The announcement dealt a blow to investors who were cheered yesterday by better-than-expected earnings from Intel Corp. and Sun Microsystems Inc.

Felled by IBM, the Dow Jones industrial average sank 70.09 to 5,549.93, its biggest slide since March 8 and sixth-largest this year. Stocks had rallied for the past three days, lifting the Dow 2.4 percent.

IBM, the world's biggest computer company, said its profit margins are shrinking and that a rising U.S. dollar will curb overseas earnings in coming quarters. The company by itself chopped 30.4 points from the 30-stock average, falling $10.25 to $105.25. It was IBM's biggest one-day decline since Dec. 15, 1992, and made it the most active stock as 16.3 million shares changed hands.

Earlier, after reporting first-quarter earnings of $2.48 a share that beat analysts' estimates of $2.39 and last year's $2.12, IBM shares had climbed $4.625. With special charges, IBM said, it earned $774 million, or $1.41 per share.

In the broad market, the Standard & Poor's 500 index tumbled 3.39 to 641.61. The Nasdaq composite index retreated 4.05 to 1,120.87, a day after setting its 11th record of the year.
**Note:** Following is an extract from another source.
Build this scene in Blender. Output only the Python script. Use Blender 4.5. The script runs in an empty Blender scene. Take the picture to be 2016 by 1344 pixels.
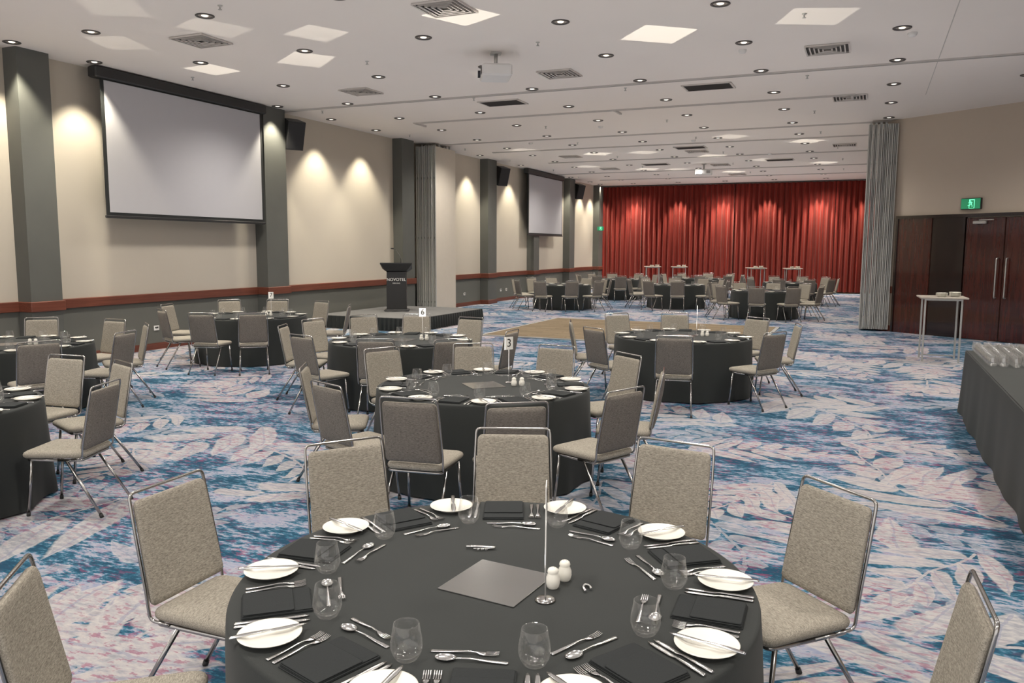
import bpy, math, random
from math import sin, cos, pi, radians, atan2, sqrt
from mathutils import Vector, Matrix
random.seed(7)
SC = bpy.context.scene
COL = SC.collection
SC.view_settings.view_transform = 'Standard'
SC.view_settings.exposure = 0.0

# ------------------------------------------------------------------ materials
def new_mat(name):
    m = bpy.data.materials.new(name); m.use_nodes = True
    nt = m.node_tree
    return m, nt, nt.nodes['Principled BSDF']
class NT:
    def __init__(s, nt): s.nt = nt
    def n(s, t, **kw):
        x = s.nt.nodes.new(t)
        for k, v in kw.items(): setattr(x, k, v)
        return x
    def l(s, a, b): s.nt.links.new(a, b)
    def put(s, sock, v):
        if hasattr(v, 'links') or hasattr(v, 'is_linked'): s.l(v, sock)
        else: sock.default_value = v
    def m(s, op, a, b=None, c=None, clamp=False):
        x = s.n('ShaderNodeMath', operation=op); x.use_clamp = clamp
        s.put(x.inputs[0], a)
        if b is not None: s.put(x.inputs[1], b)
        if c is not None: s.put(x.inputs[2], c)
        return x.outputs[0]
    def vm(s, op, a, b=None):
        x = s.n('ShaderNodeVectorMath', operation=op)
        s.put(x.inputs[0], a)
        if b is not None: s.put(x.inputs[1], b)
        return x.outputs[0]
    def mix(s, f, a, b, mode='MIX'):
        x = s.n('ShaderNodeMix', data_type='RGBA', blend_type=mode)
        s.put(x.inputs[0], f); s.put(x.inputs[6], a); s.put(x.inputs[7], b)
        return x.outputs[2]
    def noise(s, vec, scale, detail=3, rough=.5, dim='3D'):
        x = s.n('ShaderNodeTexNoise', noise_dimensions=dim)
        s.l(vec, x.inputs['Vector']); x.inputs['Scale'].default_value = scale
        x.inputs['Detail'].default_value = detail; x.inputs['Roughness'].default_value = rough
        return x
    def ramp(s, f, stops):
        x = s.n('ShaderNodeValToRGB'); s.l(f, x.inputs[0])
        e = x.color_ramp.elements
        while len(e) < len(stops): e.new(.5)
        for i, (p, c) in enumerate(stops):
            e[i].position = p; e[i].color = (*c, 1)
        return x.outputs[0]
    def bump(s, h, strength, dist, bsdf):
        x = s.n('ShaderNodeBump'); x.inputs['Strength'].default_value = strength
        x.inputs['Distance'].default_value = dist
        s.l(h, x.inputs['Height']); s.l(x.outputs[0], bsdf.inputs['Normal'])

def simple(name, col, rough=.5, metal=0, var=.06, nscale=8, spec=.5, bump=0, sheen=0):
    m, nt, b = new_mat(name); g = NT(nt)
    tc = g.n('ShaderNodeTexCoord')
    nz = g.noise(tc.outputs['Object'], nscale, 2)
    c1 = tuple(max(0, x*(1-var)) for x in col)+(1,); c2 = tuple(min(1, x*(1+var)) for x in col)+(1,)
    g.l(g.mix(nz.outputs[0], c1, c2), b.inputs['Base Color'])
    b.inputs['Roughness'].default_value = rough; b.inputs['Metallic'].default_value = metal
    b.inputs['Specular IOR Level'].default_value = spec
    if sheen: b.inputs['Sheen Weight'].default_value = sheen
    if bump: g.bump(nz.outputs[0], bump, .01, b)
    return m
def emis(name, col, st):
    m, nt, b = new_mat(name)
    b.inputs['Base Color'].default_value = (*col, 1)
    b.inputs['Emission Color'].default_value = (*col, 1); b.inputs['Emission Strength'].default_value = st
    return m

def fabric(name, ca, cb, sx=60, sz=260, bump=.35):
    m, nt, b = new_mat(name); g = NT(nt)
    tc = g.n('ShaderNodeTexCoord')
    v1 = g.vm('MULTIPLY', tc.outputs['Object'], (sx, sz, sz))
    n1 = g.noise(v1, 1.0, 2, .6)
    v2 = g.vm('MULTIPLY', tc.outputs['Object'], (500, 500, 500))
    n2 = g.noise(v2, 1.0, 0)
    f = g.m('ADD', g.m('MULTIPLY', n1.outputs[0], .7), g.m('MULTIPLY', n2.outputs[0], .3))
    f2 = g.m('MULTIPLY_ADD', f, 2.6, -.8, clamp=True)
    g.l(g.mix(f2, (*ca, 1), (*cb, 1)), b.inputs['Base Color'])
    b.inputs['Roughness'].default_value = .9; b.inputs['Specular IOR Level'].default_value = .15
    g.bump(f, bump, .003, b)
    return m

M = {}
M['fab'] = fabric('chair_fabric', (.17, .156, .132), (.47, .43, .36))
M['fabback'] = fabric('chair_rear_fabric_shaded', (.105, .095, .085), (.265, .24, .21))  # darker rear cloth, with part of its shadow side put into the colour
M['chrome'] = simple('chrome', (.42, .41, .40), .2, 1, .02)
M['steel'] = simple('cutlery_steel', (.66, .665, .665), .2, 1, .03)
M['rubber'] = simple('black_rubber', (.02, .02, .02), .6)
M['porc'] = simple('white_porcelain', (.84, .82, .745), .22, 0, .01)
M['napkin'] = simple('black_linen', (.028, .031, .032), .85, 0, .25, 300, .2)
M['blackplastic'] = simple('black_plastic', (.022, .022, .023), .45)
M['blackgrille'] = simple('speaker_grille', (.022, .022, .024), .7, 0, .4, 200)
M['screen'] = simple('screen_fabric', (.47, .465, .49), .9, 0, .01, 8, .05)
M['screenback'] = simple('screen_black', (.012, .014, .014), .7)
M['card'] = simple('white_card', (.85, .84, .8), .6, 0, .01)
M['pole'] = simple('brushed_pole', (.60, .60, .59), .35, .4, .01)
M['ink'] = simple('black_ink', (.01, .01, .01), .6)
M['whitetext'] = simple('white_lettering', (.8, .8, .78), .5)
M['alu'] = simple('aluminium', (.50, .50, .48), .38, .7, .06, 20)
M['alup'] = simple('pale_aluminium', (.45, .45, .425), .5, .1, .08, 12)
M['aludark'] = simple('dark_metal_groove', (.09, .09, .088), .5, .4)
M['panel'] = simple('partition_panel_vinyl', (.60, .545, .46), .7, 0, .03)
M['pillar'] = simple('pilaster_paint', (.105, .108, .098), .65, 0, .08, 3)
M['ceil'] = simple('ceiling_paint', (.83, .78, .745), .95, 0, .012, 1.5, .1)
M['vent'] = simple('vent_white', (.60, .56, .53), .5, 0, .03)
M['ventdark'] = simple('vent_dark', (.07, .063, .06), .8)
M['track'] = simple('track_aluminium', (.52, .495, .475), .6, .0)
M['dlring'] = simple('downlight_ring', (.07, .062, .06), .45)
M['dlrefl'] = simple('downlight_reflector', (.40, .36, .32), .4, .4)
M['dllamp'] = emis('downlight_lamp', (1, .93, .8), 1.5)
M['projw'] = simple('projector_white', (.72, .71, .70), .45, 0, .02)
M['projlens'] = simple('projector_lens', (.02, .02, .03), .1)
M['projon'] = emis('projector_light', (1, .97, .9), 9)
def tablecloth_mat():
    m, nt, b = new_mat('black_tablecloth'); g = NT(nt)
    tc = g.n('ShaderNodeTexCoord')
    n1 = g.noise(tc.outputs['Object'], 420, 0)
    n2 = g.noise(tc.outputs['Object'], 2.5, 2)
    f = g.m('ADD', g.m('MULTIPLY', n1.outputs[0], .5), g.m('MULTIPLY', n2.outputs[0], .5))
    g.l(g.mix(f, (.019, .0215, .021, 1), (.039, .043, .0415, 1)), b.inputs['Base Color'])
    b.inputs['Roughness'].default_value = .8; b.inputs['Specular IOR Level'].default_value = .22
    b.inputs['Sheen Weight'].default_value = .07; b.inputs['Sheen Roughness'].default_value = .5
    g.bump(n1.outputs[0], .15, .002, b)
    return m
M['cloth'] = tablecloth_mat()
def wood_mat(name, c1, c2, rough, sc=(1, 14, 14), coat=0):
    m, nt, b = new_mat(name); g = NT(nt)
    tc = g.n('ShaderNodeTexCoord')
    v = g.vm('MULTIPLY', tc.outputs['Object'], sc)
    n = g.noise(v, 1.5, 5, .6)
    g.l(g.mix(g.m('MULTIPLY_ADD', n.outputs[0], 2.2, -.6, clamp=True), (*c1, 1), (*c2, 1)), b.inputs['Base Color'])
    b.inputs['Roughness'].default_value = rough; b.inputs['Coat Weight'].default_value = coat
    b.inputs['Coat Roughness'].default_value = .05
    return m
M['rail'] = wood_mat('jarrah_rail', (.105, .030, .018), (.19, .058, .034), .45, (12, 1, 30))
M['door'] = wood_mat('mahogany_door', (.028, .006, .005), (.070, .013, .008), .2, (10, 10, .8), .5)
M['doordark'] = wood_mat('dark_mahogany', (.008, .0045, .004), (.020, .008, .006), .2, (10, 10, .8), .5)
def wall_mat():
    m, nt, b = new_mat('two_tone_wall_paint'); g = NT(nt)
    geo = g.n('ShaderNodeNewGeometry'); sp = g.n('ShaderNodeSeparateXYZ'); g.l(geo.outputs['Position'], sp.inputs[0])
    low = g.m('LESS_THAN', sp.outputs[2], .97)
    nz = g.noise(geo.outputs['Position'], 1.2, 3)
    up = g.mix(nz.outputs[0], (.51, .465, .395, 1), (.55, .50, .425, 1))
    lo = g.mix(nz.outputs[0], (.13, .132, .118, 1), (.155, .157, .14, 1))
    g.l(g.mix(low, up, lo), b.inputs['Base Color']); b.inputs['Roughness'].default_value = .8
    b.inputs['Specular IOR Level'].default_value = .2
    return m
M['wall'] = wall_mat()
M['wallr'] = simple('beige_wall_paint', (.50, .43, .355), .8, 0, .03, 2, .2)
def curtain_mat():
    m, nt, b = new_mat('red_velvet_curtain'); g = NT(nt)
    tc = g.n('ShaderNodeTexCoord')
    n = g.noise(g.vm('MULTIPLY', tc.outputs['Object'], (14, 9, .5)), 1.3, 3)
    g.l(g.mix(g.m('MULTIPLY_ADD', n.outputs[0], 2.0, -.5, clamp=True), (.12, .013, .009, 1), (.23, .026, .018, 1)), b.inputs['Base Color'])
    b.inputs['Roughness'].default_value = .8; b.inputs['Sheen Weight'].default_value = .25
    b.inputs['Sheen Tint'].default_value = (1, .5, .42, 1); b.inputs['Specular IOR Level'].default_value = .15
    return m
M['curtain'] = curtain_mat()
def thin_glass(name='clear_glass', k0=.04, k1=.75):
    m = bpy.data.materials.new(name); m.use_nodes = True; nt = m.node_tree; nt.nodes.clear(); g = NT(nt)
    o = g.n('ShaderNodeOutputMaterial'); t = g.n('ShaderNodeBsdfTransparent'); t.inputs[0].default_value = (.995, .995, .995, 1)
    gl = g.n('ShaderNodeBsdfGlossy'); gl.inputs['Roughness'].default_value = .05; gl.inputs[0].default_value = (1, 1, 1, 1)
    df = g.n('ShaderNodeBsdfTranslucent'); df.inputs[0].default_value = (.9, .9, .88, 1)
    lw = g.n('ShaderNodeLayerWeight'); lw.inputs[0].default_value = .2
    f = g.m('MULTIPLY_ADD', g.m('POWER', lw.outputs['Facing'], 1.8), k1, k0, clamp=True)
    m1 = g.n('ShaderNodeMixShader'); m1.inputs[0].default_value = .3; g.l(gl.outputs[0], m1.inputs[1]); g.l(df.outputs[0], m1.inputs[2])
    mx = g.n('ShaderNodeMixShader'); g.l(f, mx.inputs[0]); g.l(t.outputs[0], mx.inputs[1]); g.l(m1.outputs[0], mx.inputs[2])
    g.l(mx.outputs[0], o.inputs[0]); return m
M['glass'] = thin_glass()
M['glassb'] = thin_glass('sparkling_glass', .13, .9)
M['mirror'] = simple('frosted_mirror', (.36, .357, .35), .18, .8, .04, 6)
def dance_mat():
    m, nt, b = new_mat('timber_dance_floor'); g = NT(nt)
    geo = g.n('ShaderNodeNewGeometry')
    br = g.n('ShaderNodeTexBrick'); g.l(geo.outputs['Position'], br.inputs['Vector'])
    br.inputs['Scale'].default_value = 1; br.inputs['Brick Width'].default_value = .9; br.inputs['Row Height'].default_value = .15
    br.inputs['Mortar Size'].default_value = .006
    br.inputs['Color1'].default_value = (.165, .125, .078, 1); br.inputs['Color2'].default_value = (.25, .195, .125, 1)
    br.inputs['Mortar'].default_value = (.05, .035, .02, 1)
    n = g.noise(g.vm('MULTIPLY', geo.outputs['Position'], (2, 30, 1)), 1, 3)
    g.l(g.mix(.3, br.outputs[0], g.mix(n.outputs[0], (.09, .065, .04, 1), (.28, .22, .15, 1))), b.inputs['Base Color'])
    b.inputs['Roughness'].default_value = .7; b.inputs['Specular IOR Level'].default_value = .08
    return m
M['dance'] = dance_mat()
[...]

The Russell 2,000 index of small-company shares dropped 0.72 to 334.85; the Wilshire 5,000 index skidded 27.33 to 6,345.69; and the American Stock Exchange market value index rose 1.07 to 580.38.

Declining stocks outpaced advancing issues by about 13 to 10 on the New York Stock Exchange, where volume reached 465 million shares. Five series of computer-guided "sell" orders also trampled stocks, chopping 37 points from the Dow average, according to Birinyi Associates Inc.

Adding to the cloudy outlook, Linear Technology Corp. told investors that this quarter's earnings may not meet expectations because of slowing demand for its semiconductors.

Linear was the worst-hit stock in the Nasdaq, falling $7.75, or 20 ++ percent, to $31.50. About 12.4 million shares changed hands, making Linear the third most active issue on U.S. exchanges after IBM and Ford Motor Co.

Analog Devices Inc., whose chairman sold 177,800 shares in early March, slumped $3 to $23.875; LSI Logic Corp. fell $2.25 to $31; and Novellus Systems Inc. dropped $1.50 to $48.75.

Sierra Semiconductor Corp. fell for a second day on concern that sales and earnings growth will slow as rivals increase production. Sierra dropped $2 to $16.125, adding to Tuesday's $1.625 decline.

Falling prices for Coca-Cola Co. and McDonald's Corp. dampened the outlook for consumer growth stocks, companies whose earnings are expected to grow no matter how strong or weak the economy is.

Coke, down $1.25 to $80.125, reported quarterly earnings that didn't exceed analysts' estimates. The Atlanta-based soft-drink maker said first-quarter earnings rose to 57 cents a share from last year's 50 cents, equal to the average forecast from analysts.

McDonald's fell $1.625 to $47. Many franchisees are growing dissatisfied with the company and its treatment of them, the Wall Street Journal reported.

Caterpillar Inc. slid $2.75 to $67.75, adding to Tuesday's $1.125 slide when the construction equipment maker reported a 1.3 percent decline in first-quarter earnings. Merrill Lynch & Co. cut its 1996 earnings forecast for Caterpillar yesterday.

AMR Corp., parent of American Airlines, rose $1.50 to $92.875 after its first-quarter earnings jumped to $2.02 a share, surpassing estimates of $1.46.

Overseas stock markets also declined. Japan's Nikkei 225 index fell 0.24 percent. Germany's DAX index lost 0.56 percent, and Britain's FT-SE 100 index fell 0.51 percent.